* Begin Data shown *

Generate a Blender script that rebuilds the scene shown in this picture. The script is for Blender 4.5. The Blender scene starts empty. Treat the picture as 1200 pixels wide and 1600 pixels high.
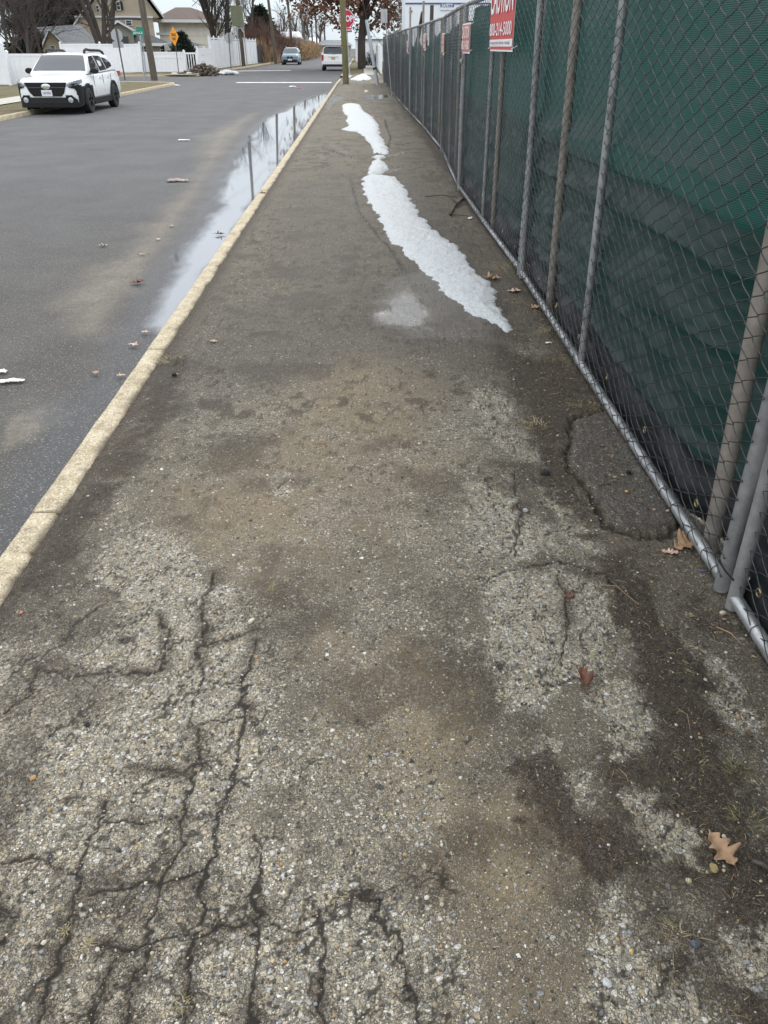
import bpy, bmesh, math, random
import numpy as np
from mathutils import Vector, Matrix, Euler
R = math.radians
random.seed(7); RNG = np.random.default_rng(11)
S = bpy.context.scene
COL = S.collection

# ------------------------------------------------------------------ camera, sky, sun, exposure
CAMH, FPX, PITCH, YAW = 1.6, 1150.0, R(32.3), R(1.475)
cam_d = bpy.data.cameras.new('camera'); cam = bpy.data.objects.new('camera', cam_d); COL.objects.link(cam)
cam_d.sensor_fit = 'VERTICAL'; cam_d.sensor_height = 36.0; cam_d.lens = FPX/1600*36
cam_d.clip_start = 0.05; cam_d.clip_end = 2000
cam.location = (0, 0, CAMH); cam.rotation_euler = (R(90)-PITCH, 0, -YAW)
S.camera = cam

SUN_EL, SUN_ROT = R(42), R(200)
w = bpy.data.worlds.new("World"); S.world = w; w.use_nodes = True
wn = w.node_tree.nodes; wl = w.node_tree.links
bg = wn['Background']; bg.inputs['Strength'].default_value = 0.11
sky = wn.new('ShaderNodeTexSky'); sky.sky_type = 'NISHITA'; sky.sun_disc = False
sky.sun_elevation = SUN_EL; sky.sun_rotation = SUN_ROT; sky.dust_density = 3.0; sky.air_density = 1.0
# overcast: cloud layer, brighter overhead than near the horizon, over the clear-sky gradient
tc = wn.new('ShaderNodeTexCoord'); sep = wn.new('ShaderNodeSeparateXYZ'); wl.new(tc.outputs['Generated'], sep.inputs[0])
mp = wn.new('ShaderNodeMapRange'); mp.inputs[1].default_value = 0.0; mp.inputs[2].default_value = 0.8
wl.new(sep.outputs['Z'], mp.inputs[0])
cr = wn.new('ShaderNodeValToRGB'); wl.new(mp.outputs[0], cr.inputs[0])
cr.color_ramp.elements[0].color = (0.40, 0.45, 0.475, 1); cr.color_ramp.elements[1].color = (0.93, 0.95, 1.0, 1)
e = cr.color_ramp.elements.new(0.25); e.color = (0.63, 0.675, 0.72, 1)
nz = wn.new('ShaderNodeTexNoise'); nz.inputs['Scale'].default_value = 2.5; nz.inputs['Detail'].default_value = 5
wl.new(tc.outputs['Generated'], nz.inputs['Vector'])
nm = wn.new('ShaderNodeMapRange'); nm.inputs[1].default_value = .3; nm.inputs[2].default_value = .7
nm.inputs[3].default_value = 12.0; nm.inputs[4].default_value = 13.8; wl.new(nz.outputs['Fac'], nm.inputs[0])
vm = wn.new('ShaderNodeVectorMath'); vm.operation = 'SCALE'; wl.new(cr.outputs[0], vm.inputs[0]); wl.new(nm.outputs[0], vm.inputs['Scale'])
mx = wn.new('ShaderNodeMix'); mx.data_type = 'RGBA'; mx.inputs[0].default_value = 0.90
wl.new(sky.outputs[0], mx.inputs[6]); wl.new(vm.outputs[0], mx.inputs[7]); wl.new(mx.outputs[2], bg.inputs['Color'])

sd = bpy.data.lights.new('sun', 'SUN'); sun = bpy.data.objects.new('sun', sd); COL.objects.link(sun)
sd.energy = 0.9; sd.angle = R(25); sd.color = (1, .96, .9)
sun.rotation_euler = (R(90)-SUN_EL, 0, R(180)-SUN_ROT+R(180))
sun.location = (0, -20, 40)
S.view_settings.view_transform = 'Standard'; S.view_settings.look = 'None'
S.view_settings.exposure = 0.6; S.view_settings.gamma = 1.0
S.cycles.max_bounces = 6; S.cycles.transparent_max_bounces = 12

# ------------------------------------------------------------------ helpers
def G(px, py, z=0.0):
    """photo pixel -> street coordinates on the plane of height z (X right, Y along the street)"""
    u = (px-600)/FPX; v = (800-py)/FPX
    fw = math.cos(PITCH)+v*math.sin(PITCH); up = v*math.cos(PITCH)-math.sin(PITCH)
    t = (z-CAMH)/up
    X, Y = u*t, fw*t; c, s = math.cos(YAW), math.sin(YAW)
    return X*c+Y*s, -X*s+Y*c
def GD(px, py, d):
    """photo pixel -> (X, z) at street distance Y=d"""
    u = (px-600)/FPX; v = (800-py)/FPX
    fw = math.cos(PITCH)+v*math.sin(PITCH); up = v*math.cos(PITCH)-math.sin(PITCH)
    c, s = math.cos(YAW), math.sin(YAW)
    dx, dy = u*c+fw*s, -u*s+fw*c
    t = d/dy
    return dx*t, CAMH+up*t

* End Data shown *

Problem requirements:
Repeat the lines exactly as they stand, from the opening line of the data through the line with "COL = S.collection". Pictures stay out of the copy.

Written solution:
Generate a Blender script that rebuilds the scene shown in this picture. The script is for Blender 4.5. The Blender scene starts empty. Treat the picture as 1200 pixels wide and 1600 pixels high.
import bpy, bmesh, math, random
import numpy as np
from mathutils import Vector, Matrix, Euler
R = math.radians
random.seed(7); RNG = np.random.default_rng(11)
S = bpy.context.scene
COL = S.collection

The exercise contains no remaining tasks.